Democracy through the looking-glass
By Jack Hanning
Secretary General of the Association of Schools of Political Studies
November 2014
“The question is,” said Alice, “whether you can make words mean so many different things.” (1)
When the Berlin Wall came down, 25 years ago, the fall of communism and the toppling of dictatorships sparked continent-wide euphoria. Peace, stability and democracy became by-words for a prosperous and bright European future. But the dream of a continent-wide democratic “wonderland” was short-lived as economic hardship, coupled with political uncertainties and military conflicts gradually engendered a sense of drift and gloom.
What has gone wrong and what can we do about it?
Why are there a growing number of countries in both the Council of Europe and the European Union which appear to be opting for autocracy rather than democracy?
Why are countries which used to chant the mantra of no double standards and no dividing lines in Europe actually applying double standards and creating new political (and military) dividing lines themselves?

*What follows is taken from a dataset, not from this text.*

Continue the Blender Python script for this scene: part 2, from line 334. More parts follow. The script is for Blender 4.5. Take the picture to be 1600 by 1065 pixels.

Over the last 25 years, the European Union, the Council of Europe and dozens of civil society and other organisations have spent vast amounts of time, energy and money helping democratising nations reform their institutions, their legal systems, their judiciaries, their police etc.
All this has been done in agreement with the authorities of these countries which, of their own volition, chose to join the Council of Europe. They freely and willingly accepted to subscribe to the standards and obligations flowing from membership of an institution which embodies the principles of democracy, human rights and the rule of law and which stands for the peaceful settlement of disputes.
The use of military force by one member state against another member state such as we have just witnessed in Crimea, by definition, creates new dividing lines in Europe and is contrary to the UN Charter, the CSCE Helsinki Final Act and everything which the Council of Europe and the European Union represent. As the former French President François Mitterand put it so aptly in his last speech to the European Parliament “nationalism is war”.
Repressive legislation to silence civil society, (e.g. the Russian NGO GOLOS) is incompatible with the notion of a democratic society upheld by the Council of Europe which highlighted the need to work with non-governmental organisations in its first ever
Statutory Resolution adopted in 1951.Here we have a different, not to say a double standard too!
Other examples are the ban on Twitter and You Tube as well as the imprisonment of dozens of journalists in Turkey which, in clear contradiction with the European Convention on Human Rights, breach the notion of freedom of expression, restrict press freedom and necessarily intimidate others from working effectively.
The arrest and detention of people active in political and public life in Azerbaijan including the 7-year sentence meted out on the Director of the Baku School of Political Studies, Ilgar Mammadov, and other politically motivated cases are clearly contrary to the Council of Europe’s legal and Human Rights standards.
The recent elections in Hungary are another example of failure to live up to democratic principles. According to the OSCE a number of factors provided the country’s ruling party with an undue advantage including biased media coverage and a blurring of the separation between the State and the party.
What is clear is that there is a worrying trend in a number of countries where the very notions of democracy and human rights are being distorted. We are confronted with a mirror image in which democracy means autocracy and justice means repression and intimidation. It is as if we were witnessing the emergence of a Europe of autocracies alongside the Europe of democracies imagined in the wake of WW II!
It brings to mind the graphic words of the great French lawyer and politician, Pierre-Henri Teitgen, who in 1949 when pleading for international Human Rights machinery said “…Evil progresses cunningly, with a minority operating, as it were, to remove the levers of control. One by one, freedoms are suppressed, in one sphere after another. Public opinion and the entire national conscience are asphyxiated...” (2)
Teitgen goes on to underscore the need to intervene before it is too late. Today that means the Council of Europe and the European Union must sound the alarm and act decisively before things go from bad to worse.
It also means we need more, stronger and better resourced Schools of Political studies to alert the up-coming generations to the dangers and pitfalls facing democracy.
The Europe for which we are striving is based on freedom and justice: freedom to question and inquire; freedom to write and speak; freedom from corruption and mismanagement; freedom from discrimination; freedom from intimidation; freedom from tyranny.
As the former Czech President Vaclav Havel once put it: “We must not be afraid of dreaming the seemingly impossible if we want the seemingly impossible to become a reality. Without dreaming of a better Europe, we shall never build a better Europe!”
(1) Lewis Carroll 1871
(2) PACE Official Reports, August 1949, p.1158.